Currently there is unfortunatelly no way to achieve your desired state with kubectl cp
command.
If there are some undocumented features, please feel free to edit this answer and provide the solution, but currently there is no single place in documentation that could suggest the opposite.

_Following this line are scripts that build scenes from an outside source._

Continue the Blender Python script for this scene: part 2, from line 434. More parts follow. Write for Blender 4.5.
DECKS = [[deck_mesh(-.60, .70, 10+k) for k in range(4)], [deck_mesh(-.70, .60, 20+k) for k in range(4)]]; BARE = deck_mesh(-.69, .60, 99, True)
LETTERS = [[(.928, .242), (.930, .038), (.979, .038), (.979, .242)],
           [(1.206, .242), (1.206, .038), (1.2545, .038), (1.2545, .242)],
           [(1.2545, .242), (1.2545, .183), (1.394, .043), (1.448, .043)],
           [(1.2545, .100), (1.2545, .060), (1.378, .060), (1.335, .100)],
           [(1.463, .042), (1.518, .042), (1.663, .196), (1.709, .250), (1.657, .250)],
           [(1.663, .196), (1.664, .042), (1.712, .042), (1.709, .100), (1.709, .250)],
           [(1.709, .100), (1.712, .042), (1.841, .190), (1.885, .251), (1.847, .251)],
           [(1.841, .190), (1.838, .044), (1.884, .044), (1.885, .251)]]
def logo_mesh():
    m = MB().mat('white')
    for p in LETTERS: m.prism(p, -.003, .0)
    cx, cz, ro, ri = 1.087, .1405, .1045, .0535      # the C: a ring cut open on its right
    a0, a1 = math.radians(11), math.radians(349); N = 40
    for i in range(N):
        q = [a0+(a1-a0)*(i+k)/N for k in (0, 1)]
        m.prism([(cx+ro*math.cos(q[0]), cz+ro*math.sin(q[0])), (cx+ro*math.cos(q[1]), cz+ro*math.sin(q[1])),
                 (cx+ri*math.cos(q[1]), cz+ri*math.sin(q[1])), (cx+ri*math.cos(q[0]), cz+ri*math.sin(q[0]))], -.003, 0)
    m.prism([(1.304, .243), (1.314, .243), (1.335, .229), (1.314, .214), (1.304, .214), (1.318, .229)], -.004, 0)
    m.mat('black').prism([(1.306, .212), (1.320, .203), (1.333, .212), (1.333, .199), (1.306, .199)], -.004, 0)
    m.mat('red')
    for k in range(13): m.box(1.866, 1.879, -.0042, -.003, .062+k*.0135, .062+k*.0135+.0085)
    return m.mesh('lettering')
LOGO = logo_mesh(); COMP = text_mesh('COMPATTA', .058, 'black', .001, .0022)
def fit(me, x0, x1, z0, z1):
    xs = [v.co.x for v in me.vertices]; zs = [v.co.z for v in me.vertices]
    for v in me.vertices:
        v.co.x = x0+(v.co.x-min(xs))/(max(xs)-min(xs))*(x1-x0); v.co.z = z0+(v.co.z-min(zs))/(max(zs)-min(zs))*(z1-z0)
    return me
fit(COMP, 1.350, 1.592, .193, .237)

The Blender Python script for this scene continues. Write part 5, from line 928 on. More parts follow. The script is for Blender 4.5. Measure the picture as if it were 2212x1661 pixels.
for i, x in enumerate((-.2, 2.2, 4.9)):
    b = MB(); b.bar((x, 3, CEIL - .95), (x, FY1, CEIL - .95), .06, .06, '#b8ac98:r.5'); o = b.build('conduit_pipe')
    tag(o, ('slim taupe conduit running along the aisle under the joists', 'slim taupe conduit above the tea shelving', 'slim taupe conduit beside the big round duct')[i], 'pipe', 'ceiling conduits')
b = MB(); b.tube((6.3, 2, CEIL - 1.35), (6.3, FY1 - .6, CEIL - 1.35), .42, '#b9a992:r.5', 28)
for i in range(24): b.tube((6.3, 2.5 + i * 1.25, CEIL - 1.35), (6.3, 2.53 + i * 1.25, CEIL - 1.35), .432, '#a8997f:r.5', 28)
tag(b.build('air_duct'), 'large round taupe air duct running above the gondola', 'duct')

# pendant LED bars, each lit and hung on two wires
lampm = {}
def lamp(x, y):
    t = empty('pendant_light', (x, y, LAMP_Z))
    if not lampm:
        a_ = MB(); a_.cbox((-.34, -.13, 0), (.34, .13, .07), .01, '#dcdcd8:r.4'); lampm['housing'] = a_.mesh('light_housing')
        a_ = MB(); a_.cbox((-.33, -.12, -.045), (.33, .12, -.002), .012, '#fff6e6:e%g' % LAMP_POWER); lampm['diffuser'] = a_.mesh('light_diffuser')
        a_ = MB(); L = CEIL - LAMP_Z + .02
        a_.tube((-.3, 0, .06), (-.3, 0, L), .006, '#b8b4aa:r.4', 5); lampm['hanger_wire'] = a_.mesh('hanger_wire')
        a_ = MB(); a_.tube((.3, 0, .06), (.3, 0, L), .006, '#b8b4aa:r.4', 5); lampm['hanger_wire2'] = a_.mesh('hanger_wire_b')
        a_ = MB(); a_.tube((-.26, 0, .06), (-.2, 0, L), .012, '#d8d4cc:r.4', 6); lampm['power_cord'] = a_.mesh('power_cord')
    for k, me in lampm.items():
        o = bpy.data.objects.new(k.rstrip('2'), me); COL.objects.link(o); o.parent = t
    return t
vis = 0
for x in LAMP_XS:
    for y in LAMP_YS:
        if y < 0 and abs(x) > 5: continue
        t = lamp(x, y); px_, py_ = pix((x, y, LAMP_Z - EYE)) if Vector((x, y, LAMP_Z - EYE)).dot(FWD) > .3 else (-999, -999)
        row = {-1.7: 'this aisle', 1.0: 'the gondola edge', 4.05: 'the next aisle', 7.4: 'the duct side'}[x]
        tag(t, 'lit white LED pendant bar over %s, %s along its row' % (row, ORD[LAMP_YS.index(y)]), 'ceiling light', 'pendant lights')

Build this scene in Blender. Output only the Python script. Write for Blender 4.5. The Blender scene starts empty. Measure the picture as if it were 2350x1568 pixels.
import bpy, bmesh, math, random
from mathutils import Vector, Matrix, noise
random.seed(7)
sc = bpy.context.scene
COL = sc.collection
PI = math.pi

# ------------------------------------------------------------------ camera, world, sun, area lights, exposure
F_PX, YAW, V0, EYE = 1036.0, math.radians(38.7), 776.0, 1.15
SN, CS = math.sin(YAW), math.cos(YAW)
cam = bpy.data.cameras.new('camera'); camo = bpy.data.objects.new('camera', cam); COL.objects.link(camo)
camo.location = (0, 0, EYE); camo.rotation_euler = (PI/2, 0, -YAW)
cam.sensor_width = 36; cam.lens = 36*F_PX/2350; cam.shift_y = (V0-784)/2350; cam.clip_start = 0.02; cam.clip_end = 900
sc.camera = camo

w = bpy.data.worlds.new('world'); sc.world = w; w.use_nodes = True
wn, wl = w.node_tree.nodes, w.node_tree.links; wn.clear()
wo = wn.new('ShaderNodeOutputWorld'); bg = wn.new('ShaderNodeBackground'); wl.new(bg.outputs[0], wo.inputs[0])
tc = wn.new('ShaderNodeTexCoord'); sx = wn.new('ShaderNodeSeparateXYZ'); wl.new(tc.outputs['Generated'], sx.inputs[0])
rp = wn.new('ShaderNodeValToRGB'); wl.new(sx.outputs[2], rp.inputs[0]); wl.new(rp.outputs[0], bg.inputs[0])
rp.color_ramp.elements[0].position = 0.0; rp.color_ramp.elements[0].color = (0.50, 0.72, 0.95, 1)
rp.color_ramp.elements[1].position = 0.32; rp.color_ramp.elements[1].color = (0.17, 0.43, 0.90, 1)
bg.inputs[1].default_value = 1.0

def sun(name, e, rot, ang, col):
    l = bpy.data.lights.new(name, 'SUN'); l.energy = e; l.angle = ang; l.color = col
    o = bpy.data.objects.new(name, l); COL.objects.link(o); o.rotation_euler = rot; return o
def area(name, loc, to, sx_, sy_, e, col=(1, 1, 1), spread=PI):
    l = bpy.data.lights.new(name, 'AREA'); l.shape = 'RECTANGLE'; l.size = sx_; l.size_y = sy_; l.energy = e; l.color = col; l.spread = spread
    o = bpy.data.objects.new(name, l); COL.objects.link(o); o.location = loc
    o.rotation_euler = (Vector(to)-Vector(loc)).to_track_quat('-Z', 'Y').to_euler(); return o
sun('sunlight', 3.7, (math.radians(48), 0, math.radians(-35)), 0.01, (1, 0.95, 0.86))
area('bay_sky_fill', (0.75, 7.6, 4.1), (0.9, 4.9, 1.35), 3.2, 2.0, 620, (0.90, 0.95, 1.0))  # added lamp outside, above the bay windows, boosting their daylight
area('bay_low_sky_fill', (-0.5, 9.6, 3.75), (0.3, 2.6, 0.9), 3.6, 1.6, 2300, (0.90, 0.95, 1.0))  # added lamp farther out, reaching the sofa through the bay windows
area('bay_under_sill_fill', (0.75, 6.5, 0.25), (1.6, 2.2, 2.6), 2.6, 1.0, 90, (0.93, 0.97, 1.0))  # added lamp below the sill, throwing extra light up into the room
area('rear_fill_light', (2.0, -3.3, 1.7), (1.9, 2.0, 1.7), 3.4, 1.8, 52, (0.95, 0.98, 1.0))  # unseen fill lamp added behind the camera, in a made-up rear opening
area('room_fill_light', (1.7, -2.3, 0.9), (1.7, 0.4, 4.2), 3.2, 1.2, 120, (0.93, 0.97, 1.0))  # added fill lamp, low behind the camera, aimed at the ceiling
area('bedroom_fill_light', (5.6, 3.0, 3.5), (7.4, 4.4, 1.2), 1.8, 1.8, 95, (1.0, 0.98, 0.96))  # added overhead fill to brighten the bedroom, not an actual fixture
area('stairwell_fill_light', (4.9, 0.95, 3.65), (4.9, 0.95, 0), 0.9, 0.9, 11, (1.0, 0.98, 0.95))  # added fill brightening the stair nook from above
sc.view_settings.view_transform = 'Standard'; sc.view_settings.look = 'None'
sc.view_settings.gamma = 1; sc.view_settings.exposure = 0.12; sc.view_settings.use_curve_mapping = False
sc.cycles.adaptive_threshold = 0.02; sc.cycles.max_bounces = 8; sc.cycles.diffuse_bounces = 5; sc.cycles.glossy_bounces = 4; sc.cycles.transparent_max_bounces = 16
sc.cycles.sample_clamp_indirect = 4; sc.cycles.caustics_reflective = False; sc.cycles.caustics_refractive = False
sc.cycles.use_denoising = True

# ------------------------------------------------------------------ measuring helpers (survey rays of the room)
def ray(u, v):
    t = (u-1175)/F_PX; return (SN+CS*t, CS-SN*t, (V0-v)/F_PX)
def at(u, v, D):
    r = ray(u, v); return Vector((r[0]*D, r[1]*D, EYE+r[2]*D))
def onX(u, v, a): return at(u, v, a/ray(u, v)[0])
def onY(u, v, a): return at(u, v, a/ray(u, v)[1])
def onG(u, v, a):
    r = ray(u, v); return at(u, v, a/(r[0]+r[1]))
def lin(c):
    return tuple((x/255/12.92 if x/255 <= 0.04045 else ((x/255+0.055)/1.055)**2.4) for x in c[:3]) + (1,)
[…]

Neither here nor in the context help of the kubectl
command, available by running kubectl cp --help
, there is no option mentioned that would modify the default operation of the kubectl cp
command, which is basically a merge of the content of the already existing directory and copied one.
$ kubectl cp --help
Copy files and directories to and from containers.
Examples:
# !!!Important Note!!!
# Requires that the 'tar' binary is present in your container
# image. If 'tar' is not present, 'kubectl cp' will fail.
#
# For advanced use cases, such as symlinks, wildcard expansion or
# file mode preservation, consider using 'kubectl exec'.
# Copy /tmp/foo local file to /tmp/bar in a remote pod in namespace <some-namespace>
tar cf - /tmp/foo | kubectl exec -i -n <some-namespace> <some-pod> -- tar xf - -C /tmp/bar
# Copy /tmp/foo from a remote pod to /tmp/bar locally
kubectl exec -n <some-namespace> <some-pod> -- tar cf - /tmp/foo | tar xf - -C /tmp/bar
# Copy /tmp/foo_dir local directory to /tmp/bar_dir in a remote pod in the default namespace
kubectl cp /tmp/foo_dir <some-pod>:/tmp/bar_dir
# Copy /tmp/foo local file to /tmp/bar in a remote pod in a specific container
kubectl cp /tmp/foo <some-pod>:/tmp/bar -c <specific-container>
# Copy /tmp/foo local file to /tmp/bar in a remote pod in namespace <some-namespace>
kubectl cp /tmp/foo <some-namespace>/<some-pod>:/tmp/bar
# Copy /tmp/foo from a remote pod to /tmp/bar locally
kubectl cp <some-namespace>/<some-pod>:/tmp/foo /tmp/bar
Options:
-c, --container='':
Container name. If omitted, use the kubectl.kubernetes.io/default-container annotation for selecting the
container to be attached or the first container in the pod will be chosen
--no-preserve=false:
The copied file/directory's ownership and permissions will not be preserved in the container
--retries=0:
Set number of retries to complete a copy operation from a container. Specify 0 to disable or any negative
value for infinite retrying. The default is 0 (no retry).
Usage:
kubectl cp <file-spec-src> <file-spec-dest> [options]
Use "kubectl options" for a list of global command-line options (applies to all commands).
Basically the default behavior of kubectl cp
command is a merge of the content of source and destination directory. Let's say we have local directory /tmp/test
containing:
/tmp/test$ ls
different_file.txt
with single line of text "some content"
. If we copy our local /tmp/test directory
to /tmp
directory on our Pod
, which already contains test
folder with a different file, let's say testfile.txt
, the content of both directories will be merged, so our destination /tmp/test
will contain eventually:
/tmp/test# ls
different_file.txt testfile.txt
If we change the content of our local different_file.txt
to "yet another content"
and run again the command:
kubectl cp /tmp/test pod-name:/tmp
it will only override the destination different_file.txt
which is already present in the destination /tmp/test
directory.
Currently there is no way to override this default behavior.